Much has been written saying that if imagination and willpower are in conflict, imagination will win.  Now I tell you, if you examine yourself you will find that imagination and willpower are never in conflict.  Your beliefs may conflict, but your imagination will always follow your willpower and your conscious thoughts and beliefs.

If this is not apparent to you, then it is because you have not as yet completely examined your beliefs.  Let us take a simple example: You are overweight.  You have tried diets to no avail.  You tell yourself that you want to lose weight.  You follow what I have said so far.  You change the belief.  You say, “Because I believe I am overweight, I am, so I will think of myself at my ideal weight.”

But you find that you still overeat.  In your mind’s eye you still see yourself as overweight, imagine the goodies and snacks, and in your terms “give in” to your imagination – and you think that willpower is useless and conscious thought powerless.

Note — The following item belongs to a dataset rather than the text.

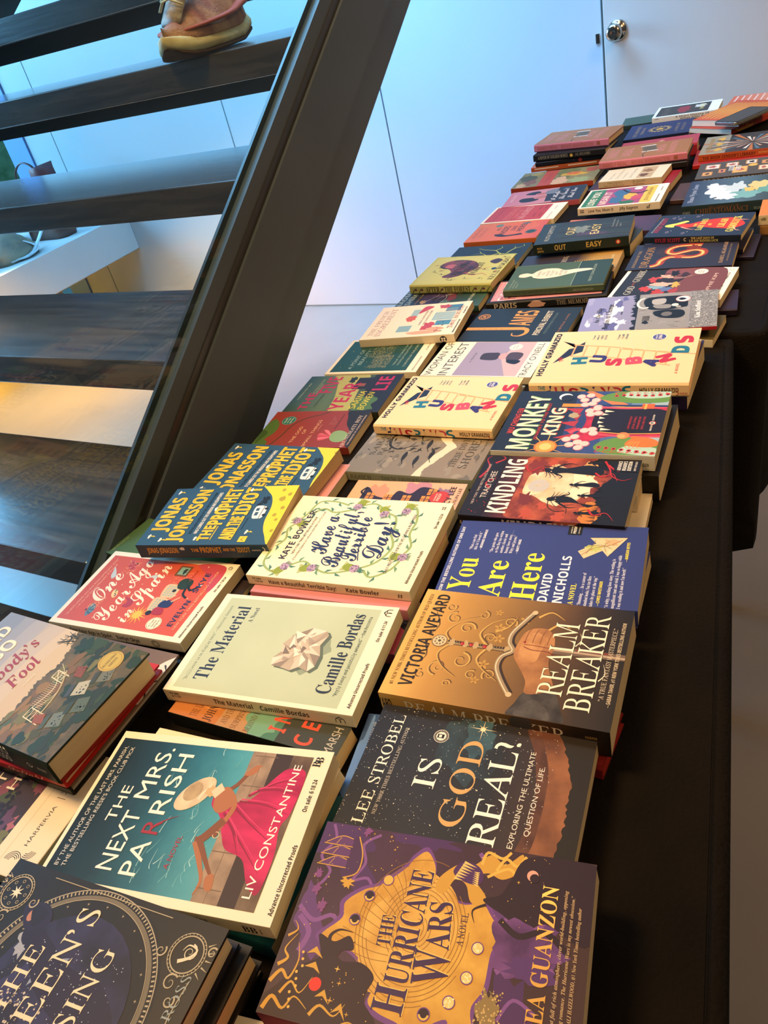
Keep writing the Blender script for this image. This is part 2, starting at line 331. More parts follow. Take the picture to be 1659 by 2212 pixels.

But pretend that you go beyond this point.  In sheer desperation you say, “All right, I will examine my beliefs further!”  Now this is a hypothetical case so you may find one of innumerable beliefs.  You may, for instance, find that you believe you are not worthy, and hence should not look attractive.  Or that health means physical weight and it is dangerous to be slim.

So you may find that you feel – and believe that you are – so vulnerable that you need the weight so people will think twice before they shove you around.  In all of these cases the ideas will be conscious.  You have entertained them often and your imagination and emotions are in league with them, and not in conflict.

Now: You may be poor.  Following my suggestions, you may try to alter the belief and say, “My wants are taken care of and I have great abundance.”  Yet you may still find yourself unable to meet your bills.

Imaginatively you may see the next bill coming, with you unable to pay it.  “I will have enough money,” you say.  “This is my new belief.”  But nothing changes so you think, “My conscious thoughts mean nothing.”  Yet upon examination of your beliefs you may find a deep conviction of your own unworthiness.

You may find yourself thinking, “I am no one to begin with,” or “The rich get richer and the poor get poorer”, or, “The world is against me”, or, “Money is wrong.  People who have it are not spiritual.”  You may discover, again, one of numerous beliefs that all lead to the fact that you do not want to have money or are afraid of it.  In any case your imagination and your beliefs go hand in hand.

You may be trying to remember your dreams – another example.  You may give yourself appropriate suggestions each night, only to awaken again with no memory of them.  You may say, “Consciously I want to remember my dreams, but my suggestions do not work.  Therefore what I want on a conscious level has little significance.”

Yet if you examine your beliefs more carefully you will find one of many possible beliefs, such as, “I’m afraid to remember my dreams,” or, “My dreams are always unpleasant,” or, “I’m afraid to know what I dream about,” or, “I want to remember my dreams but – they may tell me more than I want to know!”

In this case also your reality colors your beliefs, and your experience is a direct result of your conscious attitudes.  By such attitudes as these just mentioned you put clamps upon your inner self, purposely hamper your experience, and reinforce beliefs in the negative aspects of your being.

Only by examining these ideas of your own can you learn where you stand with yourself.  Now I do not mean to stress the negative by any means, so I suggest that you look to those areas of your life in which you are pleased and have done well.  See how emotionally and imaginatively you personally reinforced those beliefs and brought them to physical fruition – realize how naturally and automatically the results appeared.  Catch hold of those feelings of accomplishment and understand that you can use the same methods in other areas.